The fundamentalists are not going to accept this. If creationism has difficulties —

and what mortal can fathom the mysteries of God — then so, they say, does theistic evolution. Morris provides a number of reasons why it is impossible to believe that evolution was God’s creative mechanism. However, caveat Christianus. Some of the arguments also show why creation is impossible as God’s creative mechanism.

For instance, evolution is said to be inconsistent with God’s omnipotence. God is capable of creating the universe in an instant, and didn’t have to stretch it out over aeons of time. Why then did he take six days? And why did he need to rest on the seventh?

A Mean God?

Evolution is also inconsistent with God’s omniscience and his love. I put these together because the same question applies to them both. If God created us literally in his own image then we know he has lower back problems. The human spine is not well designed for creatures who walk upright. Now, he created us with these before the Fall. It can’t be a punishment because at that time there was no sin. So either he is omniscient and mean, or he made a mistake and we don’t know if he loves us or not.

The creation account is inevitably flawed.
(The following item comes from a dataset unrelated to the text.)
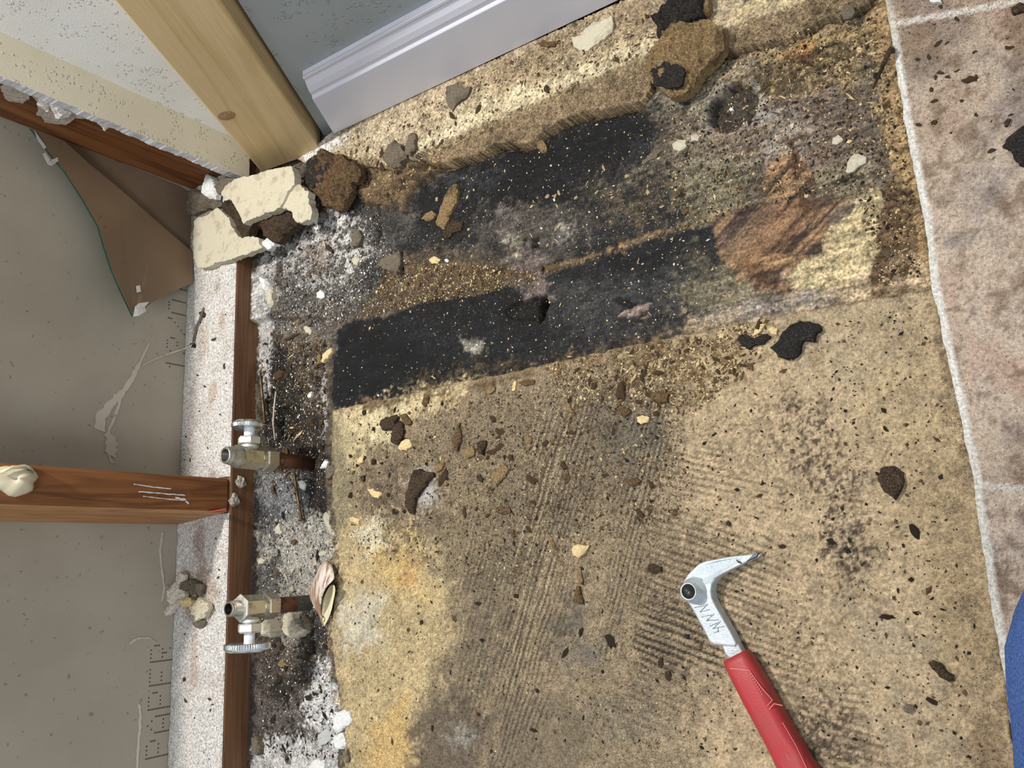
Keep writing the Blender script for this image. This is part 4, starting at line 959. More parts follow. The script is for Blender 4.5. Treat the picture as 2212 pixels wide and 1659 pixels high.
lump(zz([(1930, 770), (2000, 850), (2090, 945), (2160, 900), (2210, 830), (2050, 750)]), .4440, .003, M_CMP, 'small white compound bead on the drywall edge above the brown flap', seed=8, dome=.002)

# dried foam blob on the stud (front face)
cx_, cy_, cz_ = onx(28, 1036, XL)
root = empty('adhesive_blob', (XL, cy_, cz_))
v, f = [], []
prof_n = 26
for i in range(9):
    ph = math.pi * .5 * i / 8
    for k in range(prof_n):
        a = 2 * math.pi * k / prof_n; rr = math.cos(ph) * (1 + .12 * math.sin(3 * a + 1) + .06 * math.sin(7 * a))
        v.append((XL - .0005 + .010 * math.sin(ph) * (1 - .25 * math.cos(a)), cy_ + .013 * rr * math.sin(a), cz_ + .020 * rr * math.cos(a)))
for i in range(8):
    for k in range(prof_n): f.append((i * prof_n + k, i * prof_n + (k + 1) % prof_n, (i + 1) * prof_n + (k + 1) % prof_n, (i + 1) * prof_n + k))
M_BLOB, nt_, b_ = new_mat('dried_adhesive'); b_.inputs['Base Color'].default_value = rgb(196, 186, 158); b_.inputs['Roughness'].default_value = .45
child('blob', v, f, M_BLOB, root, True)
pts = [(XL + .009, cy_ + .004, cz_ + .014), (XL + .0105, cy_ + .009, cz_ + .006), (XL + .010, cy_ + .0095, cz_ - .004), (XL + .008, cy_ + .006, cz_ - .012)]
v, f = tube(pts, .0015, 8); child('rim', v, f, M_BLOB, root, True)
tag(root, 'cream dried adhesive blob stuck on the reddish stud at the left frame edge', 'adhesive')
# white smears and red mark on the stud
for i, (px, w_) in enumerate((([(290, 1046), (330, 1052), (370, 1056)], 1.4), ([(300, 1062), (350, 1066), (400, 1070)], 1.8), ([(310, 1072), (360, 1078), (405, 1082)], 1.2), ([(380, 1075), (400, 1080), (408, 1088)], 3.2))):
    r = random.Random(i); T = []; Bq = []
    for x, y in dens(px, 6):
        T.append(onx(x, y - w_ * r.uniform(.3, 1), XL + .0002)); Bq.append(onx(x, y + w_ * r.uniform(.3, 1), XL + .0002))
    P = T + Bq[::-1]; n = len(P); v = P + [(XL - .0006, p[1], p[2]) for p in P]; f = [tuple(range(n))] + [(i_, (i_ + 1) % n, n + (i_ + 1) % n, n + i_) for i_ in range(n)]
    mesh_obj('plaster_smear', v, f, M_WHT, STUD)
M_RED, nt_, b_ = new_mat('red_crayon'); b_.inputs['Base Color'].default_value = rgb(176, 78, 66); b_.inputs['Roughness'].default_value = .8
P = [ony(x, y, .0678) for x, y in ((438, 1108), (488, 1100), (490, 1104), (450, 1116), (420, 1118))]; v = P + [(p[0], .0684, p[2]) for p in P]; n = len(P)
mesh_obj('red_mark', v, [tuple(range(n))] + [(i, (i + 1) % n, n + (i + 1) % n, n + i) for i in range(n)], M_RED, STUD)

# ================================================================== SHUTOFF VALVES
def metal(name, col, rough, dirt=(120, 104, 80), amt=.5, m_=1.0):
    mt, nt, b = new_mat(name); co = nd(nt, 'ShaderNodeTexCoord').outputs['Object']
    n1 = noise_node(nt, co, 130, 4, .65); n2 = noise_node(nt, co, 600, 3, .6)
    k = thresh(nt, n1, .62 - .2 * amt, .72 - .1 * amt); nt.links.new(mixc(nt, k, col, rgb(*dirt)), b.inputs['Base Color'])
    r = nd(nt, 'ShaderNodeMapRange'); nt.links.new(k, r.inputs[0]); r.inputs[3].default_value = rough; r.inputs[4].default_value = .7; nt.links.new(r.outputs[0], b.inputs['Roughness'])
    r2 = nd(nt, 'ShaderNodeMapRange'); nt.links.new(k, r2.inputs[0]); r2.inputs[3].default_value = m_; r2.inputs[4].default_value = .5; nt.links.new(r2.outputs[0], b.inputs['Metallic'])
    bump(nt, b, n2, .0002); return mt
M_BRASS = metal('dull_nickel', rgb(196, 192, 176), .34, (150, 136, 104), .75)
M_NUT = metal('grey_nickel', rgb(178, 172, 158), .42, (128, 118, 100), .6)
M_CHROME = metal('chrome', rgb(214, 218, 222), .22, (188, 190, 190), .3)
M_PACK = metal('dusty_nickel', rgb(214, 214, 208), .4, (206, 202, 192), .8, .7)
M_COPPER = metal('tarnished_copper', rgb(96, 62, 42), .5, (58, 42, 32), .7, .6)
M_STEM, nt_, b_ = new_mat('white_plastic'); b_.inputs['Base Color'].default_value = rgb(214, 218, 224); b_.inputs['Roughness'].default_value = .45
M_DARK, nt_, b_ = new_mat('dark_bore'); b_.inputs['Base Color'].default_value = rgb(26, 24, 22); b_.inputs['Roughness'].default_value = .4
M_VERD = speckled('verdigris', rgb(62, 62, 54), rgb(44, 38, 32), rgb(88, 94, 84), 300)
def rotY_child(name, prof, sgn, z, root, mat, seg=32, hexa=None, sx=1.0, sz=1.0, smooth=False, tw=0.0):
    """solid turned about the handle axis (world Y), pointing sgn"""
    v, f = lathe(prof, seg, hexa); W = []
    for x, y, h_ in v:
        if tw: x, y = x * math.cos(tw) - y * math.sin(tw), x * math.sin(tw) + y * math.cos(tw)
        if sx != 1 or sz != 1:
            # long axis of the oval runs from low-front to high-back
            a = math.radians(-42); xa, ya = x * math.cos(a) + y * math.sin(a), -x * math.sin(a) + y * math.cos(a)
            xa *= sx; ya *= sz; x, y = xa * math.cos(a) - ya * math.sin(a), xa * math.sin(a) + ya * math.cos(a)
        W.append((x, sgn * h_, z + y))
    if sgn > 0: f = [tuple(reversed(q)) for q in f]
    o = mesh_obj(name, W, f, mat, root, smooth); return o
def shutoff(base_px, sgn, label, threaded):
    bx, by, _ = at(*base_px, 0.0)
    root = empty('shutoff_valve', (bx, by, -.004)); dz = .004
    v, f = lathe([(0, 0), (.0072, 0), (.0072, .052 + dz), (0, .052 + dz)], 32); p = mesh_obj('copper_pipe', v, f, M_COPPER, root, True)
    if threaded:
     v, f = lathe([(.0074, .0), (.0075, .012), (.0074, .022), (.0072, .024)], 32); mesh_obj('verdigris_collar', v, f, M_VERD, root, True)
    kz, z00 = (.857, .0425) if threaded else (.90, .0475)
    h = lambda q: [(r_ * .90, z00 + (z_ - .0405) * kz + dz) for r_, z_ in q]
    v, f = lathe(h([(.0082, .0405), (.0120, .0405), (.0137, .0418), (.0137, .0540), (.0122, .0556), (.0105, .0556)]), 48, {1, 2, 3, 4}); o = mesh_obj('compression_nut', v, f, M_NUT, root)
    v, f = lathe(h([(.0100, .0540), (.0108, .0560), (.0108, .0600), (.0112, .0606), (.0124, .0610), (.0124, .0840), (.0118, .0850), (.0080, .0850)]), 48, {4, 5, 6}); mesh_obj('valve_body', v, f, M_BRASS, root)
    if threaded:
        v, f = lathe(h([(.0132, .0835), (.0137, .0840), (.0137, .0856), (.0130, .0860), (.0075, .0860)]), 48, {0, 1, 2, 3}); mesh_obj('outlet_flange', v, f, M_PACK, root)
        pr = [(.0072, .0855)]
        for k in range(9): pr += [(.0080, .0866 + k * .0013), (.0072, .0872 + k * .0013)]
        pr += [(.0078, .0992), (.0072, .1000), (.0056, .1000), (.0054, .0900), (0, .0900)]
    else:
        pr = [(.0122, .0848), (.0122, .0880), (.0110, .0905), (.0092, .0960), (.0092, .0975), (.0086, .0980), (.0086, .1010), (.0080, .1020), (.0064, .1020), (.0060, .0910), (0, .0910)]
    v, f = lathe(h(pr), 40); o = mesh_obj('outlet', v, f, [M_NUT, M_DARK], root, not threaded)
    nn = len(pr); mi_ = []
    for i in range(nn - 1): mi_ += [1 if i >= nn - 3 else 0] * 40
    o.data.polygons.foreach_set('material_index', mi_)
    v, f = lathe(h([(0, .0925), (.0012, .0925), (.0022, .0915), (.0022, .0905)]), 16); mesh_obj('seat_pin', v, f, M_CHROME, root, True)
    zc = z00 + (.0725 - .0405) * kz + dz; ky_ = .90 if threaded else .79
    yk = lambda q: [(r_ * .9, y_ * ky_) for r_, y_ in q]
    rotY_child('bonnet', yk([(.0070, .009), (.0100, .0118), (.0100, .0145), (.0075, .0145), (.0075, .0160), (.0095, .0160)]), sgn, zc, root, M_PACK)
    rotY_child('packing_nut', yk([(.0090, .0158), (.0112, .0160), (.0122, .0172), (.0122, .0232), (.0110, .0250), (.0056, .0252)]), sgn, zc, root, M_PACK, 48, {1, 2, 3, 4})
    rotY_child('stem', yk([(.0055, .0250), (.0055, .0350), (.0062, .0362), (0, .0362)]), sgn, zc, root, M_STEM, 24, smooth=True)
    # oval knurled hand wheel, dished towards the valve
    pr = [(.004, .0352), (.016, .0368), (.0232, .0366), (.0250, .0352), (.0264, .0348), (.0275, .0356), (.0278, .0396), (.0268, .0414), (.0225, .0432), (.0100, .0440), (0, .0442)]
    pr = [(r_, y_ * ky_) for r_, y_ in pr]
    v, f = lathe(pr, 120); W = []; a = math.radians(40)
    for idx, (x, y, h_) in enumerate(v):
        ring = idx // 120; r_ = math.hypot(x, y)
        if ring in (5, 6) and r_ > 0: s_ = 1 + (.018 if (idx % 2) else -.006); x *= s_; y *= s_
        xa, ya = x * math.cos(a) - y * math.sin(a), x * math.sin(a) + y * math.cos(a)   # rotate so the long axis lies along (x, -z)
        u_, w_ = (x * .74, y * .54) if threaded else (x * .52, y * .66)
        xa, za = u_ * math.cos(a) + w_ * math.sin(a), -u_ * math.sin(a) + w_ * math.cos(a)
        W.append((xa, sgn * h_, zc + .002 + za))
    if sgn < 0: f = [tuple(reversed(q)) for q in f]
    mesh_obj('hand_wheel', W, f, M_CHROME, root)
    tag(root, label, 'valve')
    return root
shutoff((672, 1001), 1, 'upper shutoff valve with round tapered outlet and hand wheel pointing up the plate', False)
shutoff((668, 1302), -1, 'lower shutoff valve with threaded outlet and hand wheel, beside the curled flake', True)

# ================================================================== PRY TOOL
ZP = ZY + .0008; TH = .0115; ZS = ZP + TH
def ppx(P, z=ZS): return [at(x, y, z)[:2] for x, y in P]
HEAD = [(1636, 1195), (1632, 1203), (1623, 1206), (1603, 1216), (1580, 1228), (1560, 1239), (1545, 1250), (1537, 1262), (1535, 1276), (1537, 1292), (1546, 1310), (1562, 1338), (1578, 1366), (1590, 1390), (1587, 1397), (1570, 1395), (1540, 1392), (1532, 1386), (1520, 1362), (1500, 1325), (1484, 1299), (1476, 1286), (1473, 1272), (1476, 1256), (1484, 1242), (1498, 1228), (1508, 1219), (1520, 1213), (1545, 1208), (1568, 1203), (1600, 1199)]
HW = ppx(HEAD)
bx, by, _ = at(1560, 1330, ZP); root = empty('nail_puller', (bx, by, ZP))
M_TOOL, nt, b = new_mat('silver_painted_steel'); co = nd(nt, 'ShaderNodeTexCoord').outputs['Object']
n1 = noise_node(nt, co, 900, 3, .6); n2 = noise_node(nt, co, 70, 4, .65)
c = mixc(nt, thresh(nt, n2, .4, .62), rgb(186, 194, 200), rgb(196, 204, 208)); c = mixc(nt, math_n(nt, 'MULTIPLY', thresh(nt, n1, .60, .64), .55), c, rgb(140, 146, 152))
nt.links.new(c, b.inputs['Base Color']); b.inputs['Metallic'].default_value = .35; b.inputs['Roughness'].default_value = .38; bump(nt, b, n1, .00025)
v, f = prism(HW, ZP, ZS)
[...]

It is not scientific, it never was intended to be and it is grossly distorted by those determined to enforce a literalist interpretation of the Bible where it is neither possible nor necessary.

It could be argued that science can still proceed. All that happens is that evidence is interpreted differently depending on whether you are working in the evolutionary framework or the creationist framework. The fundamentalists still do all the same things that secular scientists do.

There is one crucial difference though. When scientists find evidence that conflicts with their theories, the theories are modified to take account of it. This is, however, impossible in principle for the creationists. Science consists solely in discovering facts about God’s creation. When evidence conflicts with the Biblical account of that creation it is the evidence that has to be discredited, not the theory.

This creationism is, however, the foundation of a Christian schooling. The most tolerant a fundamentalist can be is to teach evolution alongside creationism. Since much of what is imputed by the fundamentalists to evolution is allegedly anti-Christian, this is unlikely to be a balanced treatment. Even to raise the absurdity that is creationism to an equal footing with real science education is to cause a serious distortion.